衛星写真がつまらない理由は簡単だ。写真は風景にすぎない。たしかにGoogle Earthの衛星写真には、山火事、交通事故の瞬間、沈没船、未確認飛行物体(!?)など、いろいろとドラマチックな場面が写っている。しかしそうしたドラマは結局、写真を見ている人の憶測であり創作だ。いま一度冷静に考えてみよう。写真に写っているものは、虚構でも推測でもない。まぎれもない現実だ。にもかかわらず我々は、写真から現実を読み取れない。現実の影絵から物語りを組み立てることしかできない。

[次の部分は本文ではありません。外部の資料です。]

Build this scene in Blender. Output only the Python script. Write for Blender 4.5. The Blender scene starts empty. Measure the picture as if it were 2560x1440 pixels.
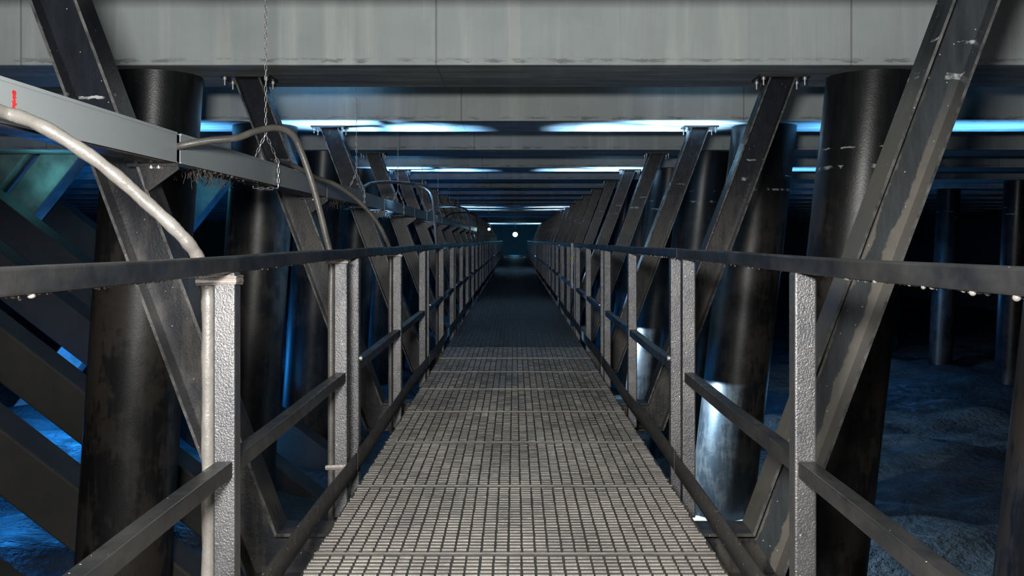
import bpy, math, random
from mathutils import Vector, Matrix

random.seed(7)
scene = bpy.context.scene
COL = scene.collection
F = 2400.0                 # focal length in pixels of the 2560 px wide frame
VX, VY = 1287.0, 600.0     # vanishing point of the walkway in the photograph
EYE = 1.10                 # camera height above the deck


def at(px, py, Y):
    """world point seen at pixel (px, py) at distance Y"""
    return Vector(((px - VX) * Y / F, Y, EYE - (py - VY) * Y / F))


# ------------------------------------------------------------------ helpers
class MB:
    def __init__(self):
        self.v, self.f, self.m, self.s = [], [], [], []

    def add(self, verts, faces, mi=0, smooth=False):
        b = len(self.v)
        self.v.extend([tuple(p) for p in verts])
        for fc in faces:
            self.f.append(tuple(b + i for i in fc))
            self.m.append(mi)
            self.s.append(smooth)
        return self

    def box(self, lo, hi, mi=0):
        x0, y0, z0 = lo
        x1, y1, z1 = hi
        return self.add([(x0, y0, z0), (x1, y0, z0), (x1, y1, z0), (x0, y1, z0), (x0, y0, z1), (x1, y0, z1), (x1, y1, z1), (x0, y1, z1)],
                        [(0, 3, 2, 1), (4, 5, 6, 7), (0, 1, 5, 4), (1, 2, 6, 5), (2, 3, 7, 6), (3, 0, 4, 7)], mi)

    def hexa(self, p, mi=0, front=None):
        """8 corners: bottom ring then top ring"""
        k = len(self.m)
        self.add(p, [(0, 3, 2, 1), (4, 5, 6, 7), (0, 1, 5, 4), (1, 2, 6, 5), (2, 3, 7, 6), (3, 0, 4, 7)], mi)
        if front is not None:
            self.m[k + 2] = front
        return self

    def tube(self, pts, r, seg=12, mi=0, caps=True, wob=0.0, rnd=None):
        pts = [Vector(p) for p in pts]
        n = len(pts)
        rings, up = [], None
        for i, p in enumerate(pts):
            t = (pts[min(i + 1, n - 1)] - pts[max(i - 1, 0)]).normalized()
            if up is None:
                up = t.orthogonal().normalized()
            up = (up - t * up.dot(t)).normalized()
            side = t.cross(up)
            ri = r[i] if isinstance(r, (list, tuple)) else r
            ring = []
            for k in range(seg):
                a = 2 * math.pi * k / seg
                rr = ri * (1 + (rnd.uniform(-wob, wob) if rnd else 0))
                ring.append(p + up * math.cos(a) * rr + side * math.sin(a) * rr)
            rings.append(ring)
        vs = [q for ring in rings for q in ring]
        fs = [(i * seg + k, i * seg + (k + 1) % seg, (i + 1) * seg + (k + 1) % seg, (i + 1) * seg + k) for i in range(n - 1) for k in range(seg)]
        self.add(vs, fs, mi, True)
        if caps:
            self.add(rings[0], [tuple(range(seg))[::-1]], mi)
            self.add(rings[-1], [tuple(range(seg))], mi)
        return self

    def sphere(self, c, r, seg=10, rings=6, mi=0, sc=(1, 1, 1)):
        c = Vector(c)
        vs = [c + Vector((0, 0, r * sc[2]))]
        for i in range(1, rings):
            th = math.pi * i / rings
            for k in range(seg):
                a = 2 * math.pi * k / seg
                vs.append(c + Vector((r * sc[0] * math.sin(th) * math.cos(a), r * sc[1] * math.sin(th) * math.sin(a), r * sc[2] * math.cos(th))))
        vs.append(c - Vector((0, 0, r * sc[2])))
        fs = [(0, 1 + k, 1 + (k + 1) % seg) for k in range(seg)]
        for i in range(rings - 2):
            for k in range(seg):
                a, b = 1 + i * seg + k, 1 + i * seg + (k + 1) % seg
                fs.append((a, a + seg, b + seg, b))
        last = len(vs) - 1
        base = 1 + (rings - 2) * seg
        fs += [(last, base + (k + 1) % seg, base + k) for k in range(seg)]
        return self.add(vs, fs, mi, True)

    def build(self, name, mats, parent=None, bevel=0.0):
        me = bpy.data.meshes.new(name)
        me.from_pydata(self.v, [], self.f)
        if not isinstance(mats, (list, tuple)):
            mats = [mats]
        for m in mats:
            me.materials.append(m)
        me.polygons.foreach_set('material_index', self.m)
        me.polygons.foreach_set('use_smooth', self.s)
        me.update()
        o = bpy.data.objects.new(name, me)
        COL.objects.link(o)
        if parent is not None:
            o.parent = parent
        if bevel:
            bv = o.modifiers.new('bevel', 'BEVEL')
            bv.width, bv.segments, bv.limit_method, bv.angle_limit = bevel, 2, 'ANGLE', math.radians(40)
        return o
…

Wikimapiaの情報は、実のところ密度に欠ける。せいぜい名前がわかる程度だ。詳細情報を得られるポイントは限られているし、基本的に現地語なので情報収集にも言語的な限界が見え隠れする。ただ幸いなことに、いまのインターネットは名前さえわかれば大量の情報収集が可能だ。Google Earthで俯瞰したビル群は、そのままでは「ビルが密集する場所」に過ぎない。しかし、そのビルひとつひとつの名前がわかれば、そのエリアの意味が見えてくる。ただの風景が、意味をともない事実に変わる瞬間だ。

写真に情報が加わったとき、風景は事実に変わる。生の世界(リアルワールド)をのぞく窓――それがGoogle Earthの本質だ。